Assemble all lines in which the string "wide" appears.
--------------------------------------------------
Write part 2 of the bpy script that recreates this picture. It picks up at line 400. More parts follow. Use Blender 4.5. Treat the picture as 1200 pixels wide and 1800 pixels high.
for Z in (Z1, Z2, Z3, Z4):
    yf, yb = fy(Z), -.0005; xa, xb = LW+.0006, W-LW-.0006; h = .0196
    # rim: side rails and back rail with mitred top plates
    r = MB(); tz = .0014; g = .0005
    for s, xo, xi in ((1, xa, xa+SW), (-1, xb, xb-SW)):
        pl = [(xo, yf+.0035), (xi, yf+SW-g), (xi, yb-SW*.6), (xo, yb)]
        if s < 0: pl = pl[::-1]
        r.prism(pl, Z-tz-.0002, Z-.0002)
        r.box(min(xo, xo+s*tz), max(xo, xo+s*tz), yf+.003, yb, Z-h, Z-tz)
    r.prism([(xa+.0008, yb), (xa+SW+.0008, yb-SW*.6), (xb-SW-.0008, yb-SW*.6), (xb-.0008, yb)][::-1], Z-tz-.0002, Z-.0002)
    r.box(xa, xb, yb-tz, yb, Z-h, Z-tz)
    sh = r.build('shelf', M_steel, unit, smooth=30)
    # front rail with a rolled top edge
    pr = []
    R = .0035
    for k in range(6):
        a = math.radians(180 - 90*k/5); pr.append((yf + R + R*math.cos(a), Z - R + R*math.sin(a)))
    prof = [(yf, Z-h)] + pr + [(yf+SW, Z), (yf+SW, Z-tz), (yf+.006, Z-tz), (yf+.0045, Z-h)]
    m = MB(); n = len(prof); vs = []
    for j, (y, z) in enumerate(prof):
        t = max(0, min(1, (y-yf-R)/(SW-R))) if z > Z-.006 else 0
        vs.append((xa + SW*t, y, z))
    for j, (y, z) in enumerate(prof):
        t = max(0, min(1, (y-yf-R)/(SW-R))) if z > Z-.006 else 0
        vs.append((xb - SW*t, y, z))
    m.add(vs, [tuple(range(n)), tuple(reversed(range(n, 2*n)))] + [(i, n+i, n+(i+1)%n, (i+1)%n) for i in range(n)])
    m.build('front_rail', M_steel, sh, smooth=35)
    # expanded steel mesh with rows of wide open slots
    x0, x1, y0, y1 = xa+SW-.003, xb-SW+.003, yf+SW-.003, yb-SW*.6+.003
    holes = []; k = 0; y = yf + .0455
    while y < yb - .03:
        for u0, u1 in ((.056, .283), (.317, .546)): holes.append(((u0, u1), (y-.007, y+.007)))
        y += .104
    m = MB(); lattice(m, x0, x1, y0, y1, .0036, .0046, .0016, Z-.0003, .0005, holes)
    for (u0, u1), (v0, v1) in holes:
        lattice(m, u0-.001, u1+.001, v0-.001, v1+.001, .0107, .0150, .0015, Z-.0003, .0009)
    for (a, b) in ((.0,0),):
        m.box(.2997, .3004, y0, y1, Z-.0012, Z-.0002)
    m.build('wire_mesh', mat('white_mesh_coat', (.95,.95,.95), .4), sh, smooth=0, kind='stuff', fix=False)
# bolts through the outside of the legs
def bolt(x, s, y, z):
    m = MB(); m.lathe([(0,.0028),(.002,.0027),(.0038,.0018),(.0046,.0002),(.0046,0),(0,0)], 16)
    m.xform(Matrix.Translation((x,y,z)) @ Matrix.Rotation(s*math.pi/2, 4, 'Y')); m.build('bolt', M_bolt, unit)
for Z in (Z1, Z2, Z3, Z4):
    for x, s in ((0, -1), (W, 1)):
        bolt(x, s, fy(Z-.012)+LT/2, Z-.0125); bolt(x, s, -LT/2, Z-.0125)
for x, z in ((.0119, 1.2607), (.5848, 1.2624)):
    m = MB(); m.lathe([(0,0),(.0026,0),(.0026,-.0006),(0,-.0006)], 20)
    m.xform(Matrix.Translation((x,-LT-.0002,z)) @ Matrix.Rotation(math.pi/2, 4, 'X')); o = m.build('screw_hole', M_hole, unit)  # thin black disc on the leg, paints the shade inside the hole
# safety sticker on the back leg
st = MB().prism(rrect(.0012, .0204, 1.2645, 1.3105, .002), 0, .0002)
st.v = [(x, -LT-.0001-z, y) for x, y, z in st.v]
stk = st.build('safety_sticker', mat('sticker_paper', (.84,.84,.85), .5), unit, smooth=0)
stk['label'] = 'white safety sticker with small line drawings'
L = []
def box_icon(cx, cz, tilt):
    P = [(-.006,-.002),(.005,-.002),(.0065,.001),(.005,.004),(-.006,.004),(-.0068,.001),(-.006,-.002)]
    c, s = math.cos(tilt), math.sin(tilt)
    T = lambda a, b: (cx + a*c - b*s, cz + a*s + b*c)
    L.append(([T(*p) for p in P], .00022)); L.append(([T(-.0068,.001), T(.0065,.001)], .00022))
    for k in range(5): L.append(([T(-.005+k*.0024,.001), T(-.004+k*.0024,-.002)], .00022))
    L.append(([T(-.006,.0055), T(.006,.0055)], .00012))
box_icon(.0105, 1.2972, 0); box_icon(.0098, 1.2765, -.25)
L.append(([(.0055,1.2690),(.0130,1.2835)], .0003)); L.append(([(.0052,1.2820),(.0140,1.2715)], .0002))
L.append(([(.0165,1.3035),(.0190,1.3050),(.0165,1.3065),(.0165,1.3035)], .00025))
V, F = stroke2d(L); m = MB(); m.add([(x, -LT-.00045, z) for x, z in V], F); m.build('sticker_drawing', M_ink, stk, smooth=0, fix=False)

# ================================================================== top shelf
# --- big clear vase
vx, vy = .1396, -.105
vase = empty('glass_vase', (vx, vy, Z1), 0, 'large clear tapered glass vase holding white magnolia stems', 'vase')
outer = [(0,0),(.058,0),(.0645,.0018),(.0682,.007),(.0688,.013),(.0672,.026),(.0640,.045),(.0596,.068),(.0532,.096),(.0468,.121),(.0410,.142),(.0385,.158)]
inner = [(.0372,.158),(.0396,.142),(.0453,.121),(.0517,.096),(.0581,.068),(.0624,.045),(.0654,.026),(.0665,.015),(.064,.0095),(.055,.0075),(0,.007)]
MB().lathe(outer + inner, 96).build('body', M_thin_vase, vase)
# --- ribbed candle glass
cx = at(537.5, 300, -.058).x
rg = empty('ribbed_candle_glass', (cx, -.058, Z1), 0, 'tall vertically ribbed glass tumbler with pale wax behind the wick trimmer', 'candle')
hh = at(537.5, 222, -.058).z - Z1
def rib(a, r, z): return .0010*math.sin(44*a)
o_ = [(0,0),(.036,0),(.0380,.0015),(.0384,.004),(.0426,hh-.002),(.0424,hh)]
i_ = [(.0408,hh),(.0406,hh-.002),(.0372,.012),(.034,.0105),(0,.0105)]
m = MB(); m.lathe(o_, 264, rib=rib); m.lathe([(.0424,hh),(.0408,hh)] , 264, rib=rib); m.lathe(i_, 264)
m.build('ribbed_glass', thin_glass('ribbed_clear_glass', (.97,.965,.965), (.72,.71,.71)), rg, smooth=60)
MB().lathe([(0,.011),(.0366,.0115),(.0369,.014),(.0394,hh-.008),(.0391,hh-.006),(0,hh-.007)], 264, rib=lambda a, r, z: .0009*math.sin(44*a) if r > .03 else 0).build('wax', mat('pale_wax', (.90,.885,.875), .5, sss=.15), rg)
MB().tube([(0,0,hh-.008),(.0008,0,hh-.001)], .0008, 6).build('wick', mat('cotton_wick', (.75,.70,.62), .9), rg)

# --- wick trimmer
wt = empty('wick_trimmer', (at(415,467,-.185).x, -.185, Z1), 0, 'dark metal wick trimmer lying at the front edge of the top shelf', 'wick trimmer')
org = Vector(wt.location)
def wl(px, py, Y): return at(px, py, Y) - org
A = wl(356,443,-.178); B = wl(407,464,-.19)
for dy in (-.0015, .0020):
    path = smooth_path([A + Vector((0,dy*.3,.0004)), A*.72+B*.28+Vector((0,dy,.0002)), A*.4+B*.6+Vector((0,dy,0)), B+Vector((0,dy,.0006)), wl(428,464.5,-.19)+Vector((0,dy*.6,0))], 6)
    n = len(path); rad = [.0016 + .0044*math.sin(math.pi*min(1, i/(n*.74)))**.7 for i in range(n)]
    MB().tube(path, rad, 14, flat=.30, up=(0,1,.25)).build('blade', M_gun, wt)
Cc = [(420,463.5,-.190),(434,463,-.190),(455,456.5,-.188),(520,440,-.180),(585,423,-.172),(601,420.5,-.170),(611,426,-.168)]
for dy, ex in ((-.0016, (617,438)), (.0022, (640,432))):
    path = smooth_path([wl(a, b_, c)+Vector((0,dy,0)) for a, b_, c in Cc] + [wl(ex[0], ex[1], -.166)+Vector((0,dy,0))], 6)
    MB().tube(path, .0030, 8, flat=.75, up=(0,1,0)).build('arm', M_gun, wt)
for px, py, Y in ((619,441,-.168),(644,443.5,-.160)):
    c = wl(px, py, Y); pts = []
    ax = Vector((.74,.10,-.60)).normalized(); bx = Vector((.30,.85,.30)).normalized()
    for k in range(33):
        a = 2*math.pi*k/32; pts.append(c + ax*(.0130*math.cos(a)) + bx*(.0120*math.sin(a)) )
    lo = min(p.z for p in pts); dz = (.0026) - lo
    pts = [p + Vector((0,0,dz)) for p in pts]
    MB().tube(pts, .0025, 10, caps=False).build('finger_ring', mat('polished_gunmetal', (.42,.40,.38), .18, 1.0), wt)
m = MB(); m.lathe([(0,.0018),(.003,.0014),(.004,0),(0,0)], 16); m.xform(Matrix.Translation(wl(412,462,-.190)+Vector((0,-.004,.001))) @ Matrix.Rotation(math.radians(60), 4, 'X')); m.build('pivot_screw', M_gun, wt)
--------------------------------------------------
Written solution ->
Write part 2 of the bpy script that recreates this picture. It picks up at line 400. More parts follow. Use Blender 4.5. Treat the picture as 1200 pixels wide and 1800 pixels high.
    # expanded steel mesh with rows of wide open slots